Question

I am using socket.io and the dgram node library to send UDP messages from one program to a browser via node.
The code looks just like the socket.io example

var dgram = require("dgram");
var dServer = dgram.createSocket("udp4");
dServer.bind(12345, '0.0.0.0');
var io = require('socket.io').listen(80);
io.sockets.on('connection', function (socket) {
  dServer.on("message", function (msg) {
     socket.send('message', msg);
  });
});

My question is at what speed are the datagrams ultimately being sent to the browser? Are they being sent at TCP speeds, web socket speeds (which I understand to be slower) or UDP speeds (which I understand are quicker when it comes to real time communication).
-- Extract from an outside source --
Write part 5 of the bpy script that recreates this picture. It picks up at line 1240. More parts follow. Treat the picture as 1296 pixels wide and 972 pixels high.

Also, in this example is io perpetually listening on port 80 (meaning it can only receive things at http / tcp speeds) or does it just listen to establish the socket connection and then can stop listening (and let the socket connection take over)

Was it helpful?

Solution

The speed of UDP, TCP and WebSockets "Packets" are the same (e.g. wire speed), but they differ in overhead and reliability.

  • WebSockets are a tunnel within an existing HTTP connection, so in effect TCP with more overhead. But they use existing ways in tunneling through NAT router and firewalls.
  • TCP has reliability guarantees, e.g. no packets get lost and no duplicates. TCP needs an initial 3-way handshake, but this is once for a connection and not for each data chunk.
  • UDP is fire and forget and you need to implement you own reliability on top if you need it. Apart from that, I'm not sure if the browser will even natively accept your UDP packet, at least outside RTP context (e.g. WebRTC). It might work with Java and Flash.